The trial court may also consider:
the defendant's past record of criminal offenses; the defendant's
history of undesirable behavior patterns; the defendant's personality,
character and social traits; the presentence investigation results; the
viciousness or aggravated nature of the defendant's crime; the degree of the
defendant's culpability; the defendant's demeanor at trial; the defendant's
age, educational background and employment record; the defendant's remorse,
repentance or cooperativeness; the defendant's rehabilitative needs; the
rehabilitative needs of the victim; the needs and rights of the public; and,
the length of the defendant's pretrial detention. State v. Jones, 151 Wis.2d 488, 495-496, 444 N.W.2d
760, 763-764 (Ct. App. 1989).
Additionally, the weight to be given each of the factors is within the
trial court's discretion. State
v. Curbello-Rodriguez, 119 Wis.2d 414, 434, 351 N.W.2d 758, 768 (Ct.
App. 1984).
Here, the sentencing
court noted the seriousness of Royster's crime, remarking on financial losses
and the “loss of a sense of security on the part of the victim.” The sentencing court also noted Royster's
substantial criminal history, which consisted of “six burglary convictions, ...
four theft from person convictions, including one where the victim sustained
some substantial injuries, ...; also strong armed robbery as a juvenile and
several misdemeanors, resisting, retail theft, fleeing and disorderly
conduct.” The sentencing court also
noted Royster's “very deep-seated drug problem” and “entrenched pattern of
criminal thinking.” The sentencing
court referred to the presentence investigator's recommendation “that under no
circumstances should [Royster] be a candidate ... for any type of probation or
[Division of Intensive Sanctions] sentence, but should instead be sentenced to
a considerable period of incarceration.”
Finally, the sentencing court referred to the interests of the community
in needing to be protected from Royster's “further criminal conduct” and from
the potential danger posed by this type of burglary.
Based on the factors
considered by the sentencing court, we cannot conclude that the sentencing
court erroneously exercised discretion.
Further, we cannot conclude that “the sentence is so excessive and
unusual and so disproportionate to the offense committed as to shock public
sentiment and violate the judgment of reasonable people concerning what is
right and proper under the circumstances.”

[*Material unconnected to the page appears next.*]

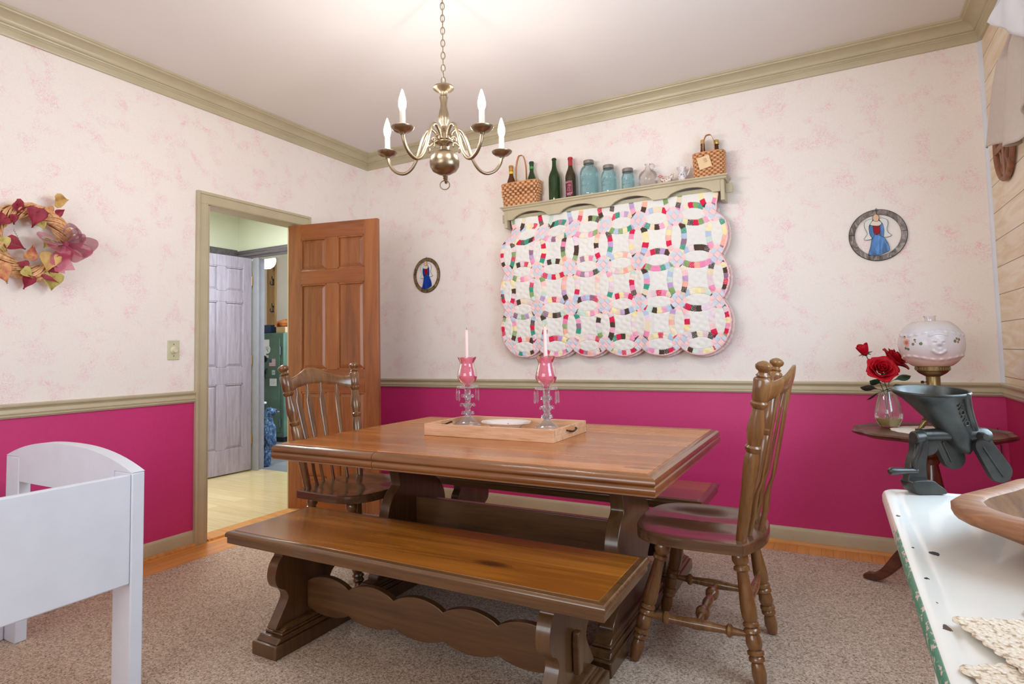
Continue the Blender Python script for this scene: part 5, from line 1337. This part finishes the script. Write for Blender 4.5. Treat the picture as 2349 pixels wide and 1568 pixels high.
ENAM = t.set(Color=col, Roughness=0.22); t.b.inputs['Coat Weight'].default_value = 0.4
t = MT('green_worn_rim'); v = t.coord(); sp = t.n('SeparateXYZ'); t.L(v, sp.inputs[0])
gy = t.math('MULTIPLY_ADD', sp.outputs[1], -1.2, -3.08)
f = t.math('GREATER_THAN', t.math('ADD', t.math('MINIMUM', t.math('MAXIMUM', gy, -0.06), 0.17), t.noise(t.coord(scale=(1, 0.5, 1)), 130, 4, 0.7)), 0.60)
grn = t.mix(t.noise(v, 30, 3), srgb(58, 128, 100), srgb(84, 146, 122))
RIMM = t.set(Color=t.mix(f, t.mix(t.noise(v, 60, 3), srgb(214, 200, 192), srgb(196, 168, 158)), grn), Roughness=0.4)
et = thing('enamel_table', 'white enamel top kitchen table with a chipped green edge beneath the dough bowl', 'table', (0, 0, 0))
def rrect(x0, x1, y0, y1, r, n_=6):
    out = []
    for (cx_, cy_, a0) in ((x1-r, y1-r, 0), (x0+r, y1-r, 90), (x0+r, y0+r, 180), (x1-r, y0+r, 270)):
        for k in range(n_+1): a = math.radians(a0+90*k/n_); out.append((cx_+r*math.cos(a), cy_+r*math.sin(a)))
    return out
ex0, ex1, ey0, ey1 = 3.436, 4.060, -3.75, -2.265
def layered(layers, cap0=True, cap1=True):
    g = G(); n_ = len(layers[0][0]); vs = []; fs = []
    for poly, zz in layers: vs += [(x, y, zz) for x, y in poly]
    for k in range(len(layers)-1):
        for i in range(n_): j = (i+1) % n_; fs.append((k*n_+i, k*n_+j, (k+1)*n_+j, (k+1)*n_+i))
    if cap0: fs.append(tuple(reversed(range(n_))))
    if cap1: m_ = (len(layers)-1)*n_; fs.append(tuple(range(m_, m_+n_)))
    g.add(vs, fs); return g
o_ = lambda d, r=0.035: rrect(ex0+d, ex1-d, ey0+d, ey1-d, max(0.004, r-d))
obj('enamel_rim', layered([(o_(0.002), EZ-0.026), (o_(0.0), EZ-0.022), (o_(0.0), EZ-0.010), (o_(0.002), EZ-0.0045), (o_(0.005), EZ-0.0018)], True, False), RIMM, et, ang=50)
obj('enamel_top', layered([(o_(0.0045), EZ-0.0022), (o_(0.009), EZ), (o_(0.020), EZ), (o_(0.026), EZ-0.0028), (o_(0.032), EZ-0.0010), (o_(0.040), EZ-0.0008)], False, True), ENAM, et, ang=50)
CABW = plain('cream_white_cabinet', (226, 218, 212), 0.4, var=0.03)
g = G(); g.bb(3.505, 4.03, -3.70, -2.352, 0.10, EZ-0.026); obj('cabinet_body', g, CABW, et, bevel=0.006)
g = G()
for yy in (-2.40, -2.415): g.bb(3.502, 3.506, yy-0.003, yy+0.003, 0.12, 0.76)
obj('corner_beading', g, CABW, et, bevel=0.001)
for (x, y) in ((3.535, -2.385), (4.0, -2.385), (3.535, -3.67), (4.0, -3.67)):
    g = G(); g.bb(x-0.03, x+0.03, y-0.03, y+0.03, RUGZ, 0.10); obj('leg', g, CABW, et, bevel=0.004)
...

Ocanas, 70 Wis.2d at 185, 233 N.W.2d at 461; see also
State v. Daniels, 117 Wis.2d 9, 22, 343 N.W.2d 411, 417-418 (Ct.
App. 1983) (“A sentence well within the limits of the maximum sentence is not
so disproportionate to the offense committed as to shock the public sentiment
and violate the judgment of reasonable people concerning what is right and
proper under the circumstances.”).
Therefore, we affirm the judgment of conviction and the trial court's
order denying Royster's motion for a new trial.
By the Court.—Judgment
and order affirmed.
This opinion will not be
published. See Rule 809.23(1)(b)5, Stats.